Szanujmy wspomnienia (te dobre i te gorsze też)

Przydarzyło mi się ostatnio coś niezwykłego, choć mogłoby się wydawać, że to drobnostka.
Ale najpierw muszę się trochę cofnąć w czasie.
Wiele lat temu, kiedy odszedł ode mnie mój chłopak, postanowiłam pozbyć się wszystkiego, co z nim związane. Zdjęć, rysunków, prezentów, listów. Spotykaliśmy się przez kilka lat, w dodatku byłam bardzo młoda, dlatego rozstanie przeżyłam dotkliwie i stąd wzięła się chęć całkowitego „wyczyszczenia pamięci”.
Przez całe jedno popołudnie płakałam i rwałam, rwałam i wyrzucałam. Trochę się tego nazbierało, więc i wyrzucać było co. Wyrzucałam, aż nie zostało kompletnie nic, a w każdym razie tak mi się wydawało. Do zadania podeszłam z prawdziwą pasją.
Muszę przyznać, że kilka lat temu, kiedy minęło już naprawdę dużo czasu, nawet tego pożałowałam. Pomyślałam, że jednak fajnie byłoby mieć coś, co tamte czasy by mi przypominało, bo przecież wydarzyło się też całkiem sporo rzeczy naprawdę fajnych.
W ostatnie święta przeglądałam u Mamy albumy ze zdjęciami. Zawsze tak robię, kiedy u Niej jestem, choć znam przecież te „archiwa” na pamięć 😉
I nagle trafiłam na zdjęcia, które – o czym byłam przekonana – podarłam i wyrzuciłam! Zatkało mnie. I jednocześnie nieprawdopodobnie się ucieszyłam. „Skąd Ty to masz??” – wydukałam. „A widzisz, ja wiedziałam, że kiedyś jednak będziesz chciała sobie to pooglądać” – odpowiedziała Mama.

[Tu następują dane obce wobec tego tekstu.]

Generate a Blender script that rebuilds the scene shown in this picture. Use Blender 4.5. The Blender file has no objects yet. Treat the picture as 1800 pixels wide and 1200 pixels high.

I wiecie co? Już dawno z niczego tak się nie ucieszyłam. I nic nie sprawiło mi takiej frajdy, jak oglądanie tych zdjęć i powrót do tamtych wspomnień. Nie tylko dlatego, że to było sześć lat mojego życia i moja pierwsza wielka miłość. Także dlatego, że na tych zdjęciach naprawdę widać, że byliśmy w sobie zakochani, i że naprawdę dobrze się razem bawiliśmy.
To niesamowite, jak człowiek z wiekiem uczy się przeróżnych rzeczy. Również tego, że warto słuchać Rodziców i czerpać z Ich doświadczeń! 😉 I tego, że wszystko w życiu jest ważne i może jeszcze kiedyś sprawić radość.
Pierwszy wyjazd na Hel, pierwsza praca wakacyjna, studniówka (moja i Jego). Wspólni przyjaciele z liceum… Tyle niesamowitych wspomnień! 🙂
Wszystko warto „chomikować”, choćby w drobnym stopniu. Kiedyś może się okazać, że z sentymentem do tego wrócimy, nawet jeśli tego, co utrwalone na zdjęciach, już dawno nie ma.